Ein bisschen gewöhnungsbedürftig ist es für die drei wohl doch noch in der grossen Halle, manche Moderationen holpern etwas. Aber die „Söhne“, die schon in den 70er Jahren gemeinsam Straßenmusik machten, sind ein eingespieltes Triumvirat, das sich nach Herzenslust anfrozzelt und inzwischen als „Best-Ager-Boyband mit Kreischfaktor“ versteht. Und gekreischt wird wirklich.

Unterstützung durch 26 tolle Musiker und Mitsänger

Schon bei der Salsa-Nummer „Kira Petersen“, einer Hommage an eine hamburgische Fischfachverkäuferin mit kräftigen Händen und goldenem Herzen („die kleinen lässt du laufen, die großen nimmst du aus“). „Viele wissen ja nicht, dass der Salsa im späten 17. Jahrhundert mit einem Fischkutter aus Hamburg nach Costa Rica gelangte“, erklärt Claussen dem Publikum, und umgekehrt exportierte Costa Rica dann den Gabelrollmops nach Hamburg. Gut, dass das mal jemand offenlegt. In der „typischen Salsa-Stadt Hamburg“ gibt es aber noch vieles andere zu klären. „ Moin Moin Moin“, auch der Titel des neuen Söhne-Albums, ist das ultimative Zurechtrück-Lied über Vorurteile gegen Nordlichter. Wir sind weder dröge noch stur oder kühl! Das scheint bloß so, „weil man nicht von außen sieht / wir sind pures Dynamit“! Der Text ist offenbar vielen im Publikum schon geläufig: „Was sacht die Kuh beim Widerkäun? Was sagen die Leudde, die sich freun? Moin Moin Moin“.

Zur Unterstützung haben sich die Söhne Hamburgs 26 tolle Musiker und Mitsänger/innen mitgebracht, darunter den Young Spirits Gospel Choir aus Elmshorn und die Tänzer der New Swing Generation aus Altona. Wie Söhne-Fans bereits wissen, müssen auch die Zuhörer aktiv werden - singen, schnippen, grooven.
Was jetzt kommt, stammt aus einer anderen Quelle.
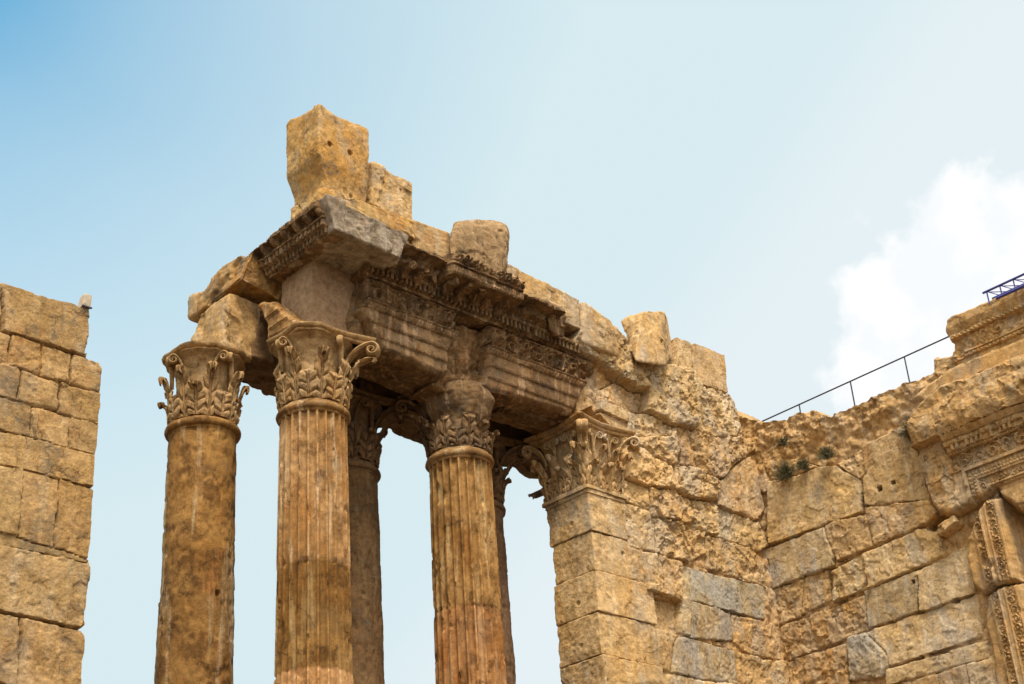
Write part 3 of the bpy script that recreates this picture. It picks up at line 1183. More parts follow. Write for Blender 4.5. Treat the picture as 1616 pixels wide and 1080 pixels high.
# --- architrave and frieze, two broken lengths
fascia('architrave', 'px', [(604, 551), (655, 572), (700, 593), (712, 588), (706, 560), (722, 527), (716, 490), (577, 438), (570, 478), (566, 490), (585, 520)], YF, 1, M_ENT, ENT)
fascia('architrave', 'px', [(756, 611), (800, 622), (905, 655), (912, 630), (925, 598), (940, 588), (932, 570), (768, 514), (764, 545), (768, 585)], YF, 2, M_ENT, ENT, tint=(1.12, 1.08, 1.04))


def rough_fill(name, p, axis, base, seed, mat, parent, o=-.25, amp=.16, thick=1.2, cell=.025, tint=(1, 1, 1), wamp=.04):
    lo, hi = p.min(0)-.05, p.max(0)+.05

    def hf(U, V, sd):
        P = np.stack([U, V, np.full_like(U, seed*3.7)], -1)
        h = o+amp*(fbm(P*1.4, 5, .55)+1.1*(ridged(P*1.5+3, 5)-.55))+.01*fbm(P*11, 3)
        h = h-.14*np.clip(1+sd/.12, 0, 1)**2
        return h, np.tile(np.array(tint, float), (len(U), 1))
    return relief(name, axis, base, (lo[0], hi[0], lo[1], hi[1]), cell, hf, sil(p, seed, wamp), thick, mat, parent)


# rough broken core above the second column
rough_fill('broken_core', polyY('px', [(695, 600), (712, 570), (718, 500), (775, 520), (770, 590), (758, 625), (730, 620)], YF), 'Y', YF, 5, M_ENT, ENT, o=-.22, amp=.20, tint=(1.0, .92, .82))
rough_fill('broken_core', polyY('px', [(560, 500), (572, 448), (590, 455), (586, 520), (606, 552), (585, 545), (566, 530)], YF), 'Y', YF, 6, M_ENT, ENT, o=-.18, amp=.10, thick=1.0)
# restored square pier carrying the corner slab
pv, pq = hexa(box8(19.70, 21.25, 26.58, 27.9, 19.95, 22.0), 40, 60, .006, .004, 2)
mesh_np('repair_pier', pv, pq, M_PIER, ENT, sharp=30)
# soffit panels with carved guilloche
for (x0, x1) in ((21.5, 23.7), (26.3, 28.2)):
    nx, ny = 120, 26
    xs, ys = np.linspace(x0, x1, nx), np.linspace(26.72, 27.28, ny)
    X, Y = np.meshgrid(xs, ys, indexing='ij')
    wv = (Y-26.72)/.56
    Z = 19.79-.06*scroll(X, wv, .5)-.02*fbm(np.stack([X.ravel(), Y.ravel(), X.ravel()*0], -1)*4, 3).reshape(X.shape)
    Z[:, 0] = Z[:, -1] = 19.86
    idx = np.arange(nx*ny).reshape(nx, ny)
    q = np.stack([idx[:-1, :-1], idx[:-1, 1:], idx[1:, 1:], idx[1:, :-1]], -1).reshape(-1, 4)
    mesh_np('soffit_panel', np.stack([X, Y, Z], -1).reshape(-1, 3), q, M_ENT, ENT, tint=(.8, .75, .7))


# --- cornice along the front: dentils, eggs, soffit, corona, sima
def cornice_h(seed, corona=True, sima=True, rough=.0, ymax=1.05):
    def fun(U, V, sd):
        P = np.stack([U, V, np.full_like(U, seed*5.0)], -1)
        n = fbm(P*1.7, 4)
        h = np.full_like(U, .16)
        d = (V >= 21.78) & (V < 21.97)
        du = (U/.155) % 1.0
        miss = fbm(np.stack([np.floor(U/.155)*.7, V*0, V*0+seed], -1), 2) > .55
        h[d] = np.where((du < .62) & ~miss, .31, .17)[d]
        m = (V >= 21.97) & (V < 22.10)
        h[m] = (.32+.06*eggs(U, (V-21.97)/.13, .14))[m]
        m = (V >= 22.10) & (V < 22.16)
        h[m] = .40
        cor = (V >= 22.16)
        ww = (V-22.16)/.26
        hc = ymax-.03+.035*tongues(U, ww, .095)*(ww > .12)
        if not corona:
            hc = ymax-.35+.25*fbm(P*2.2+3, 4)
        h[cor] = hc[cor]
        m = (V >= 22.42) & (V < 22.48)
        h[m] = ymax+.05
        ws = (V-22.48)/.30
        m = (V >= 22.48)
        hs = ymax+.02+.10*np.clip(ws, 0, 1)+.10*scroll(U, np.clip(ws, 0, 1), .30)
        if not sima:
            hs = ymax-.18+.16*fbm(P*2.0, 5, .6)-.3*(V-22.5)
        h[m] = hs[m]
        worn = sstep(.15, .5, fbm(P*1.1+5, 3))
        h = h-.06*worn*(V > 22.1)+.02*n-(.05+rough)*np.maximum(0, ridged(P*1.5, 4)-.5)*2*(V > 22.1)
        h = h-.22*np.clip(1+sd/.10, 0, 1)**2*(V > 22.1)
        tn = np.ones((len(U), 3))*(1+.08*n)[:, None]
        dk = sstep(.1, .5, fbm(P*1.3+2, 4))*(V > 22.2)
        tn = tn*(1-.35*dk)[:, None]
        return h, tn
    return fun


def cornice(name, pts, seed, mat, **kw):
    p = np.array(pts)
    lo, hi = p.min(0)-.05, p.max(0)+.05
    return relief(name, 'Y', YF, (lo[0], hi[0], lo[1], hi[1]), .018, cornice_h(seed, **kw), sil(p, seed, .045), 1.4, mat, ENT)


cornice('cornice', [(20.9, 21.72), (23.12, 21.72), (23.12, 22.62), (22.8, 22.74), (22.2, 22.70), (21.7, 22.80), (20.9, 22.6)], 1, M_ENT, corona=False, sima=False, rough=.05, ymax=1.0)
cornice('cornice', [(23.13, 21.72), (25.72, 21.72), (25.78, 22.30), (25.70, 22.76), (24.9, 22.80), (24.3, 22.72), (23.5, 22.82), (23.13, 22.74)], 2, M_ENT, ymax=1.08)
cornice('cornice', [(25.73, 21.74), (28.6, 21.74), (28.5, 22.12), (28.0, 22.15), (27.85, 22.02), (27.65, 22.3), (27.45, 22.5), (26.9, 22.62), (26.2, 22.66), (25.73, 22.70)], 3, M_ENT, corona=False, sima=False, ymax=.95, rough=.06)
# broken lump of cornice hanging at the end
pv, pq = hexa([onY(868, 525, 25.65), onY(888, 545, 25.65), onY(890, 535, 26.2), onY(868, 515, 26.2),
               onY(850, 470, 25.5), onY(895, 490, 25.5), onY(895, 490, 26.2), onY(860, 470, 26.2)], 28, 5, .10, .06, 9, 2)
mesh_np('cornice', pv, pq, M_ENT, ENT)


# modillion brackets under the corona
def bracket(x, broken, seed):
    rs = np.random.RandomState(seed)
    L = .62*(rs.uniform(.45, .8) if broken else rs.uniform(.9, 1.05))
    w = .085
    V, Q = hexa([(x-w, 25.90-L, 21.99), (x+w, 25.90-L, 21.99), (x+w*1.1, 25.95, 21.84), (x-w*1.1, 25.95, 21.84),
                 (x-w, 25.88-L, 22.16), (x+w, 25.88-L, 22.16), (x+w*1.1, 25.95, 22.22), (x-w*1.1, 25.95, 22.22)], 18, 4, .0, .05, seed, 2.2)
    t = (25.95-V[:, 1])/L
    V[:, 2] -= .05*np.sin(t*6.5)*(V[:, 2] < 22.1)
    V[:, 2] -= .05*np.exp(-((t-.9)/.14)**2)*(V[:, 2] < 22.1)
    V = V+.045*np.stack([fbm(V*6+seed, 3), fbm(V*6+seed+9, 3), fbm(V*6+seed+4, 3)], -1)
    mesh_np('bracket', V, Q, M_ENT, ENT, tint=np.array((1.0, .95, .9))*rs.uniform(.8, 1.05))


for i, x in enumerate(np.arange(21.55, 25.75, .47)):
    bracket(x, i in (0, 3, 7), 40+i)

# --- corner slab: soffit z 21.9, overhang to y 25.1, left flank carved
SL0, SL1 = 21.92, 22.86
pv, pq = hexa([(19.28, 25.10, SL0), (21.45, 25.12, SL0-.04), (21.5, 27.6, SL0), (19.35, 27.85, SL0),
               (19.2, 25.02, SL1-.04), (21.75, 25.10, SL1-.16), (21.75, 27.6, SL1), (19.2, 27.9, SL1-.06)], 56, 24, .03, .05, 12, 1.3)
pv2, pq2 = hexa([(19.27, 25.085, SL0), (19.6, 25.09, SL0), (19.6, 25.4, SL0), (19.29, 25.4, SL0),
                 (18.98, 25.01, SL1-.06), (19.6, 25.01, SL1+.0), (19.6, 25.4, SL1), (18.98, 25.4, SL1-.04)], 24, 20, .02, .02, 12, 1.3)
pv, pq, _ = join([(pv, pq), (pv2, pq2)])
mesh_np('corner_slab', pv, pq, M_GREY, ENT, sharp=50)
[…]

Hamburger Rat Pack rekonstruiert deutsche Originaltexte

Und statt Feuerzeugen Handys schwenken, heute raucht ja keiner mehr. Zwischendurch wird es immer wieder sanft, leise und adventlich, nicht zuletzt dank der drei stimmgewaltigen Soul-Sängerinnen, die - quasi als Christmas-Ladies – die Halle stimmungsvoll erwärmen. In einem Medley geben Gwildis, Wendt und Claussen dann eine Eigenleistung zum Besten: Weil wir jedes Jahr mit amerikanischen Weihnachts-Schlagern zugedudelt werden, „die ja alle aus Deutschland kommen“, wie Claussen forsch behauptet, hat das Hamburger Rat Pack die deutschen Originaltexte rekonstruiert.

Da wird aus „White Christmas“ ein Weihnachtsszenario vor der Unfallchirurgie („wenn die rentner schlittern / und die knochen splittern...“). Aus „Jingle Bells“ wird „Single Welt" und aus „ Rudolph the red-nosed reindeer“ wird „Rudolf der Fettkloß pennt hier“. Und aus „Last Christmas“ zur allgemeinen Erheiterung „Lars kriegt nix“. Die Mischung des Abends ist eingängig, wenn auch wild. Neben Stimmungs- und Liebesliedern („Sie lässt mich nicht mehr los“ ) steht das Trio auch für freche Zeitgeist-Songs wie „Der deutsche Mann tanzt im Sitzen“. Weil: Tanzen ist nicht so sein Ding, er dreht keine Runden, er schmeißt lieber welche. Dafür tanzt er mit den Augen. Die Frauen im Publikum fühlen sich sichtlich verstanden.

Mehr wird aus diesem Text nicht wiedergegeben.